Nearly Optimal Algorithms for Level Set Estimation

The level set estimation problem seeks to find all points in a domain $\mathcal{X}$ where the value of an unknown function $f:\mathcal{X}\rightarrow \mathbb{R}$ exceeds a threshold $\alpha$. The estimation is based on noisy function evaluations that may be acquired at sequentially and adaptively chosen locations in $\mathcal{X}$. The threshold value $\alpha$ can either be \emph{explicit} and provided a priori, or \emph{implicit} and defined relative to the optimal function value, i.e. $\alpha = (1-\epsilon)f(\mathbf{x}_\ast)$ for a given $\epsilon > 0$ where $f(\mathbf{x}_\ast)$ is the maximal function value and is unknown. In this work we provide a new approach to the level set estimation problem by relating it to recent adaptive experimental design methods for linear bandits in the Reproducing Kernel Hilbert Space (RKHS) setting.
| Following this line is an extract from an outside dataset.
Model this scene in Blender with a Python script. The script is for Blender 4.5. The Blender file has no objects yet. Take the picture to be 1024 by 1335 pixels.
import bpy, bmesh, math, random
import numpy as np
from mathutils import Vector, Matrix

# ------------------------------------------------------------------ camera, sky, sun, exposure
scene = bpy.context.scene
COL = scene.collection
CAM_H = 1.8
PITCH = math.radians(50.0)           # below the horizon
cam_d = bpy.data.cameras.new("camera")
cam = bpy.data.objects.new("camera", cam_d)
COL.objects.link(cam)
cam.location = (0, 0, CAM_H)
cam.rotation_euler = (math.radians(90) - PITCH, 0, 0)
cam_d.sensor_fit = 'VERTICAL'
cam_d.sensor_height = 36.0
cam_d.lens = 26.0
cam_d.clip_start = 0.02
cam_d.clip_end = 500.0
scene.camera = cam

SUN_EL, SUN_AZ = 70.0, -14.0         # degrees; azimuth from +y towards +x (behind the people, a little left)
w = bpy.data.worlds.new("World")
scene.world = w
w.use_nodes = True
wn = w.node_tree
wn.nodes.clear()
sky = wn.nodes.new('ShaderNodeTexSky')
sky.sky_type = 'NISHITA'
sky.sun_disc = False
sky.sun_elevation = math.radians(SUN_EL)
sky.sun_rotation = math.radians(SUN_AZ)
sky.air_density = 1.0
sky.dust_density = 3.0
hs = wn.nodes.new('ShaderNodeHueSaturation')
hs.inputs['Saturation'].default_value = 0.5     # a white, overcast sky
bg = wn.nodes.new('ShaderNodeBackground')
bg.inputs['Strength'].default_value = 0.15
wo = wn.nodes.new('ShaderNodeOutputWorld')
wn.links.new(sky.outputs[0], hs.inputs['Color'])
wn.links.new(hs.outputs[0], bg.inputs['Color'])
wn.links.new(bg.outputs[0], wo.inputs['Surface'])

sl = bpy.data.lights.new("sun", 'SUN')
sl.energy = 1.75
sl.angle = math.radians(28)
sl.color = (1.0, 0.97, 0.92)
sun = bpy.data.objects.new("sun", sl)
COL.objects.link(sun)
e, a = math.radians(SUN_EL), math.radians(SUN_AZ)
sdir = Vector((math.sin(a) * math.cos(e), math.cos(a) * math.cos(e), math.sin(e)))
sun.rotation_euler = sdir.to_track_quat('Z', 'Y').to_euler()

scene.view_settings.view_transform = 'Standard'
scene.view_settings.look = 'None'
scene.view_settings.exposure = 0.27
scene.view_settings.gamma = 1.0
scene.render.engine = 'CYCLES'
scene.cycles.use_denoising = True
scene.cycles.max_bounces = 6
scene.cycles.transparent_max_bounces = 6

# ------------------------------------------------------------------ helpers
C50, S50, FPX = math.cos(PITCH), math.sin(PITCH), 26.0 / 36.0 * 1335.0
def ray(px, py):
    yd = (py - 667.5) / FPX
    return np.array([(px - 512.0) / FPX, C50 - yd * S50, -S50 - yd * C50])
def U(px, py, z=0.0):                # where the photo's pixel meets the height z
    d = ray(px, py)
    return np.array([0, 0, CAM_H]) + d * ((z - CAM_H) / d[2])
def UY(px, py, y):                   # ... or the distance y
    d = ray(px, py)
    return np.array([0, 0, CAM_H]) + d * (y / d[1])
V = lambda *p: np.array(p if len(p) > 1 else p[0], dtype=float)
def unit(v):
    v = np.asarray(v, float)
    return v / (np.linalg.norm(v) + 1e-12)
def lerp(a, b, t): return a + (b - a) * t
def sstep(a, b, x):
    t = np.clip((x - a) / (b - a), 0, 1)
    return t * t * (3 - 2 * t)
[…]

We assume that $f$ can be approximated by a function in the RKHS up to an unknown misspecification and provide novel algorithms for both the implicit and explicit cases in this setting with strong theoretical guarantees. Moreover, in the linear (kernel) setting, we show that our bounds are nearly optimal, namely, our upper bounds match existing lower bounds for threshold linear bandits. To our knowledge this work provides the first instance-dependent, non-asymptotic upper bounds on sample complexity of level-set estimation that match information theoretic lower bounds.